● Data section:
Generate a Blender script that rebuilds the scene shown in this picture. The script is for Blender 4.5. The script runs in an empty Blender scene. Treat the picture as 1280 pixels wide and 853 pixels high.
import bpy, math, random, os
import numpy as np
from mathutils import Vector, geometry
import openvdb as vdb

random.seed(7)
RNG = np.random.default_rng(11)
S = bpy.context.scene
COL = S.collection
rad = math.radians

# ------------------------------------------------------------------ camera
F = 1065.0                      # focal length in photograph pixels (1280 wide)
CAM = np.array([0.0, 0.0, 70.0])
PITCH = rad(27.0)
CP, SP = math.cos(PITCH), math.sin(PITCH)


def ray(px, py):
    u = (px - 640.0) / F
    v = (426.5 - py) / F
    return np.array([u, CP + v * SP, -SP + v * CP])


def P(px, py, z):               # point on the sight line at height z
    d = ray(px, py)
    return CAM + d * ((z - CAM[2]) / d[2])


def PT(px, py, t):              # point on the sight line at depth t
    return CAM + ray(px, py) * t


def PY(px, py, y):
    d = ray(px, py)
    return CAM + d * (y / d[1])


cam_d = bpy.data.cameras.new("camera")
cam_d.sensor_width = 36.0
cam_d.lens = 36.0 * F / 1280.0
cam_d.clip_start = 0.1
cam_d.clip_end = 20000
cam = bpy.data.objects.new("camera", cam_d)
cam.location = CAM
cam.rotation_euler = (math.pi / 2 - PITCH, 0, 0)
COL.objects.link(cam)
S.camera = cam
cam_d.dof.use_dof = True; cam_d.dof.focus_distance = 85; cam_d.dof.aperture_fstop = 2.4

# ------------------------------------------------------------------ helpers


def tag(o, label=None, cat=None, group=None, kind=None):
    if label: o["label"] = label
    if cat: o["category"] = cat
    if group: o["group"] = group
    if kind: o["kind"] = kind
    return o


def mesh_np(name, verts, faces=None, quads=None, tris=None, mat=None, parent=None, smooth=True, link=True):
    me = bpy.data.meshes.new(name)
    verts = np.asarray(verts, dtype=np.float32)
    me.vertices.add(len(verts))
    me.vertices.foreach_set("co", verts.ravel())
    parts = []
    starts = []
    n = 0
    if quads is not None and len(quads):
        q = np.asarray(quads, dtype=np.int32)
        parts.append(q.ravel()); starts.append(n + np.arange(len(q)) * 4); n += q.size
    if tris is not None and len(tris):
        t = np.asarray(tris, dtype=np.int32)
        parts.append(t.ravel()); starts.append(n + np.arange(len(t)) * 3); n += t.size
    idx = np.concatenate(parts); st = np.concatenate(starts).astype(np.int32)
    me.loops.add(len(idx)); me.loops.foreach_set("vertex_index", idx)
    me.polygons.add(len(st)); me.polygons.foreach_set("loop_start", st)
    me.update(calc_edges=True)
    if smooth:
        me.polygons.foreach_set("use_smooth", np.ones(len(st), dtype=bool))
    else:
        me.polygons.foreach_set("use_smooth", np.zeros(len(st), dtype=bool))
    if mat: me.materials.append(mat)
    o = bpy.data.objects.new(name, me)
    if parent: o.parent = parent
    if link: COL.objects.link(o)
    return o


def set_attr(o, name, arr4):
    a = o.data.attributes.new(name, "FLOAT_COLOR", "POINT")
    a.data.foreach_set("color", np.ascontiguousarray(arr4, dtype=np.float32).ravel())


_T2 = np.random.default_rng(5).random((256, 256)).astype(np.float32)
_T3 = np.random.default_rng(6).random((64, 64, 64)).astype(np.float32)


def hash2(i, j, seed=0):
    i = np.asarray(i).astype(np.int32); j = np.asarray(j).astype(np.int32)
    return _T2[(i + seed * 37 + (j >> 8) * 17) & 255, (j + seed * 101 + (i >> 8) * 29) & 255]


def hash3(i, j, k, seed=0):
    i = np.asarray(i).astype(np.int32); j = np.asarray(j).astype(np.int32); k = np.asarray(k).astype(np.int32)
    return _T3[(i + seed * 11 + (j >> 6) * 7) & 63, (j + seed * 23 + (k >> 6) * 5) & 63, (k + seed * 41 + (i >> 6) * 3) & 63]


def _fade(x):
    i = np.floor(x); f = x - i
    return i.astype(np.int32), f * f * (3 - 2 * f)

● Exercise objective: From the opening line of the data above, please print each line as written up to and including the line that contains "return CAM + d * ((z - CAM[2]) / d[2])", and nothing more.

● The output:
Generate a Blender script that rebuilds the scene shown in this picture. The script is for Blender 4.5. The script runs in an empty Blender scene. Treat the picture as 1280 pixels wide and 853 pixels high.
import bpy, math, random, os
import numpy as np
from mathutils import Vector, geometry
import openvdb as vdb

random.seed(7)
RNG = np.random.default_rng(11)
S = bpy.context.scene
COL = S.collection
rad = math.radians

# ------------------------------------------------------------------ camera
F = 1065.0                      # focal length in photograph pixels (1280 wide)
CAM = np.array([0.0, 0.0, 70.0])
PITCH = rad(27.0)
CP, SP = math.cos(PITCH), math.sin(PITCH)


def ray(px, py):
    u = (px - 640.0) / F
    v = (426.5 - py) / F
    return np.array([u, CP + v * SP, -SP + v * CP])


def P(px, py, z):               # point on the sight line at height z
    d = ray(px, py)
    return CAM + d * ((z - CAM[2]) / d[2])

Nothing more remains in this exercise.